Question

If the distance between two charges is halved, what will happen to the force between the charges?

Answer 1

Here in this question, we will proceed by expressing the force F in terms of the given charges and the separation distance (assumed). Then, we will make another relation between the new force when the distance between them is reduced to half.

Formula used:
$F = K\dfrac{{{q_1} \times {q_2}}}{{{r^2}}}$
$F$ is the force on both the charges,
${q_1}$ charge on first particle and
${q_2}$ charge on second particle.

Complete step by step answer:
Let us assume,
Initial charge on the first particle is ${q_1}$ .
Initial charge on the second particle is ${q_2}$ .
And the initial distance between two given stationary charges is $r$ .
As we know that according to Coulomb’s inverse square law, the electric force acting between two stationary charges ${q_1}$ and ${q_2}$ when separated by a distance of r is given by:
$F = K\dfrac{{{q_1} \times {q_2}}}{{{r^2}}}$ -----(1)
Now, according to the question, the distance of the charges is reduced to half.
i.e., Final distance of separation is $\dfrac{r}{2}$ .
Now,
Let ${F_1}$ be the final electric force acting between ${q_1}$ and${q_2}$ which are separated by a distance of $\dfrac{r}{2}$ .
Now, replacing $r$ with $\dfrac{r}{2}$ and $F$ by ${F_1}$ in equation (1), we get,

$${F_1} = K\dfrac{{{q_1} \times {q_2}}}{{{{\left( {\dfrac{r}{2}} \right)}^2}}} \\\ \Rightarrow {F_1} = K\dfrac{{{q_1} \times {q_2}}}{{\dfrac{{{r^2}}}{4}}} \\\$$

$\Rightarrow {F_1} = 4K\dfrac{{{q_1} \times {q_2}}}{{{r^2}}}$ -----(2)
Which is four times the previous equation.
So, we can say that the force will be four times the initial value.

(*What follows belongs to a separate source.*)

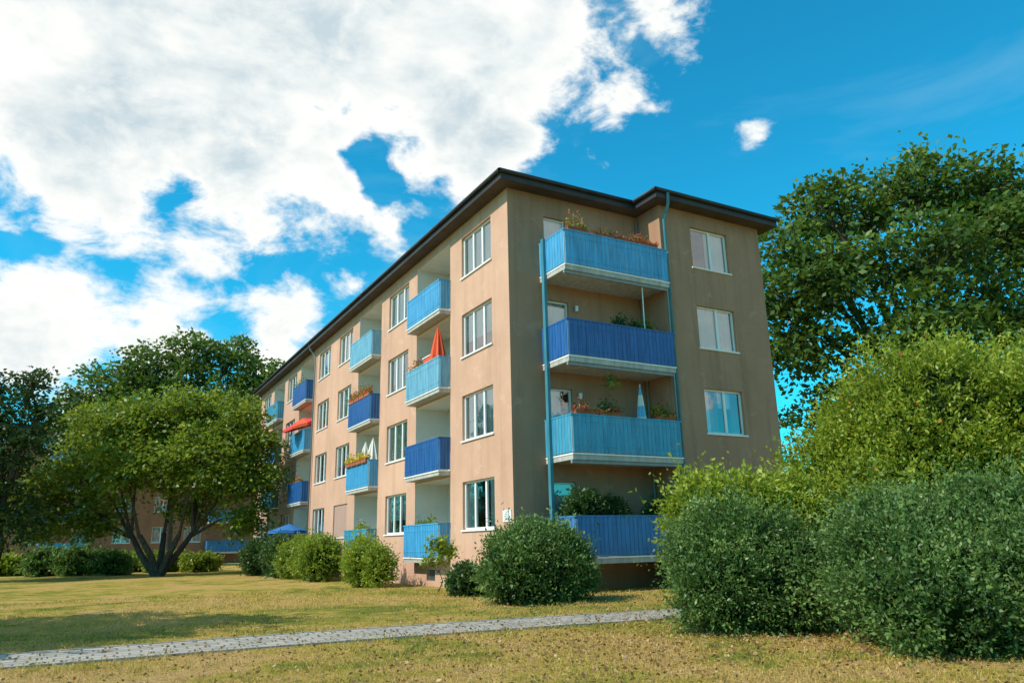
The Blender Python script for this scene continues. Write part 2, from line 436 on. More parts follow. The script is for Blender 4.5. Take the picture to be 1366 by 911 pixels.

Note: In these types of problems, it is important to note that if the two charges which are separated by a distance are like charges (i.e., either both are positive charges or both are negative charges), then there will be force of repulsion and if the charges are unlike charges (i.e., one positive charge and other negative charge) then, there will be force of attraction.